Community leader Patricia Jones told CBS News' James Brown that in New Orleans, it is a tale of two cities: the city characterized by a refurbished Superdome and the tourist-jammed French Quarter versus the Lower Ninth Ward, the city's poorest area. She says the Lower Ninth is making a slow recovery in part because the city government and other authorities are dragging their feet.

"Count the years, eight. For us, that's real. For every apology, it's not enough. All we know is that we're not home and these are people making decisions at the policy level that trickle down to regular folks and it hurts."

Pastor Fred Luter, who grew up in New Orleans and leads one of the city's largest churches, "For those of us from there, it's disheartening, discouraging, and a lot of us ask, 'Why?'" Luter said of the slow pace of progress in the Lower Ninth Ward.

Luter added that he believes the delayed cleanup is a not a matter of economics, or race necessarily. "I think it's priorities, I really do. We made it a priority to re-do the airport, we made it a priority to clean up downtown. It was a priority because the Super Bowl was coming, well, the Super Bowl is just one day, it's going to be gone. Let's make that same priority now for other areas of the city that need it really bad."

New Orleans Mayor Mitch Landrieu refutes the "tale of two cities" notion, but says the disparity is more "a tale of one part of the city getting back faster and another part of the city not coming back."

"A lot of people would say why would you spend so much time trying to get a Super Bowl here while we're not rebuilding some areas? The answer is because the economic impact. The need for us to be ready for the Super Bowl, both of those things forces us to work hard and work faster."

"The Lower Ninth Ward has become a symbol of whether we get back or not, "Laundrieu said. "It has become a symbol of whether the city is progressing or not. I would say this, that the entire city was under water: white, black, rich, poor, East, West, North, South. Everything was under water."

Aside from rebuilding concerns, New Orleans faces issues within their police department, which has recently been overhauled by the federal Justice Department due to widespread corruption. Landrieu's predecessor, former Mayor Ray Nagin has been indicted on 21 charges of corruption, including accepting bribes from post-Katrina building contractors.

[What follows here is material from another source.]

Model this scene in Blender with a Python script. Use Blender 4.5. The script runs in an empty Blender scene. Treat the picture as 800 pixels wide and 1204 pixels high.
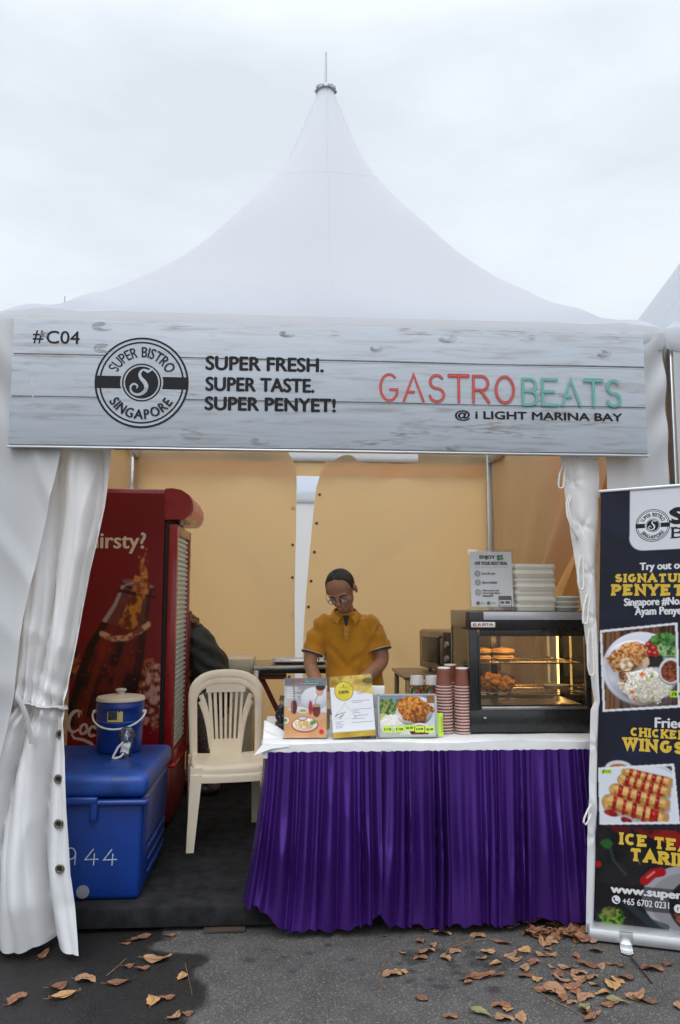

Still, Pastor Luter remains optimistic that the city will rebound.

"New Orleans gets in your blood man, there is something about this city, that there is so many people who have been here all their lives and have no desire to leave," he explained.

And Landrieu says total rebuilding is yet to come.

"I tell the people of New Orleans, just straight up, you have been blessed with being asked to bear the burden for generations to come," the mayor said. "Our job is to build it back so those who come after us can do better."